Monday, May 19, 2014

Mound Builders Playtest Update

Your humble narrator recently attempted to play-test Mound Builders, the new solitaire game of Mississippian-era exploration and survival. After two hours of set-up, re-reading (and re-re-reading) the rules, and slow, methodical play, I managed to make it into the early Mississippian era, the game's second epoch. My cultural empire extended deep into Shawnee and Caddo country, generating regular surpluses of hides and mica, before enemy war parties – notably the Cherokees, whose homeland I never managed to incorporate – began battering Cahokia's palisades.

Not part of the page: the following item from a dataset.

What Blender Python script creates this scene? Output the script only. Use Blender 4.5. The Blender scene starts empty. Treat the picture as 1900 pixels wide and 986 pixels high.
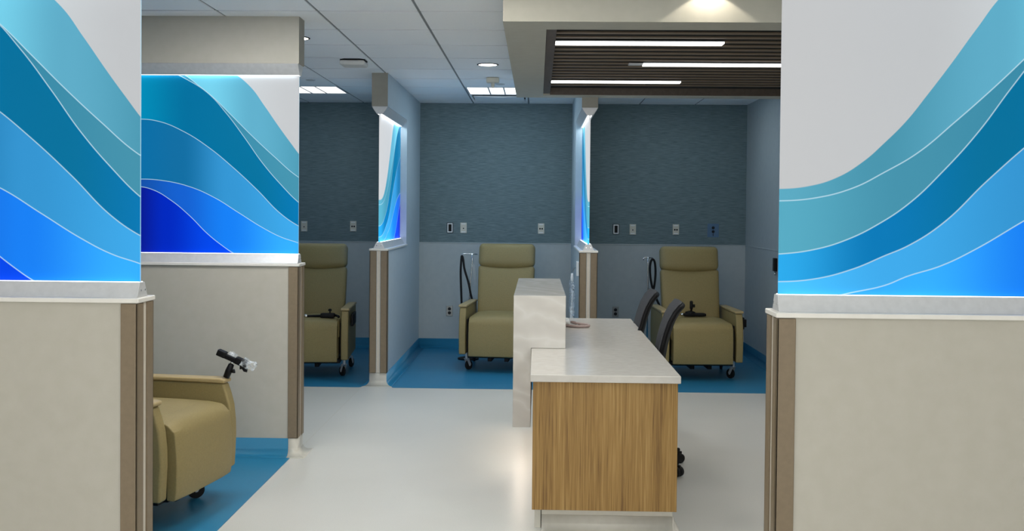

Then I noticed I'd made it through the Hopewell era without remembering to trigger the revolts specified on the game's first set of history cards. I apparently misread a paragraph on page 9, column two of the rulebook (like you do). Well, so much for being methodical! And so much for trying to write a legitimate session report. I'll make another attempt to play the game correctly, but it will have to wait until June, as I'll be traveling and Mound Builders requires more play area than the average hotel table or airline tray-back provides.

(The image at right shows the game board at the start of the first [Hopewell] era, shortly before I began to screw everything up. Not sure where I placed the fifth peace-pipe marker; I suspect it's out-of-frame. The mug on the right edge of the board, used to hold chiefdom counters, was one I picked up at the 2012 meeting of the American Society for Ethnohistory.)